Monsieur Rambaud, les contrats dits de Cahors sont des outils politiques pour les élus qui les ont signés et respectés : il leur est donné acte de leur maîtrise des dépenses, ce qui ne peut être que positif durant une campagne électorale... Pour les collectivités qui n'ont pas signé le contrat, mais le respectent, rien ne change. L'outil est souple : un élu peut décider, par exemple pour des raisons politiques, de ne pas le signer, mais il n'est pas pénalisé pour cela, si tant est qu'il le respecte en pratique. Les choses sont évidemment différentes pour les collectivités qui ne respectent pas le contrat.

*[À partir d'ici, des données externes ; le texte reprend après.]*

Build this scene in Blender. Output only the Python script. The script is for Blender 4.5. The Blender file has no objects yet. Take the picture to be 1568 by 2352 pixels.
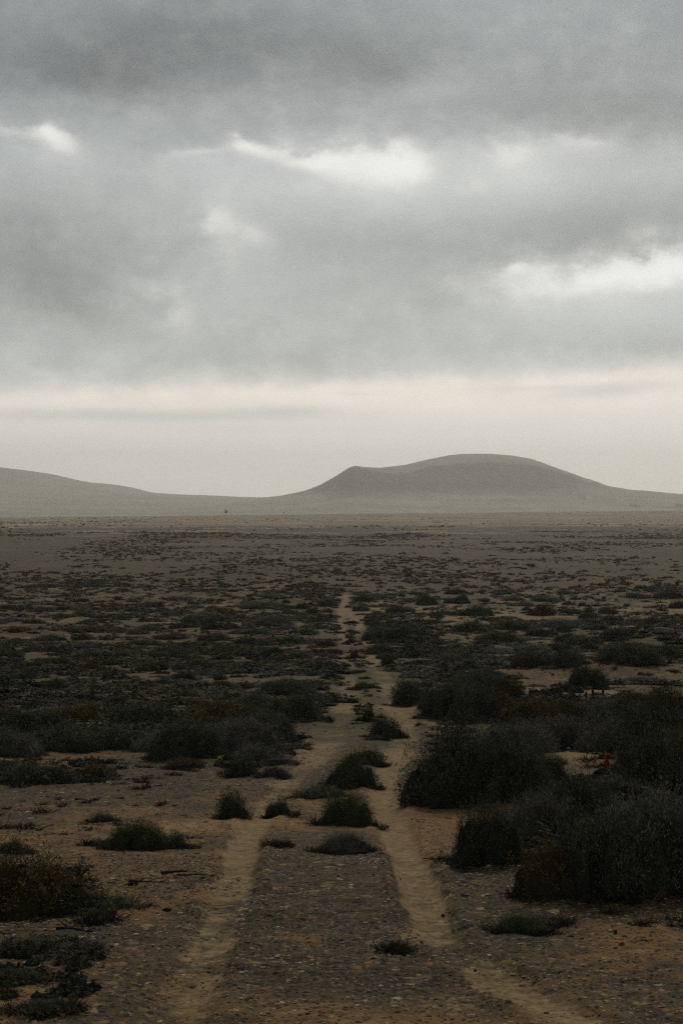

C'est un peu le principe du bonus-malus !

En ce qui concerne la réserve ministérielle, je vous assure qu'elle n'existe plus, même si le fantasme a la vie dure...

Enfin, monsieur Canevet, les crédits du programme 216 que vous évoquez relèvent encore, en effet, du ministère de l'intérieur qui continue d'assurer les fonctions support de la DGCL, même si celle-ci ne lui est plus rattachée. Les autres fonctions support du ministère de la cohésion des territoires et des relations avec les collectivités territoriales sont assurées par le ministère de la transition écologique et solidaire. Nous verrons ce qu'il convient de faire pour l'avenir.

M. Jean-François Husson , président . - Je vous remercie.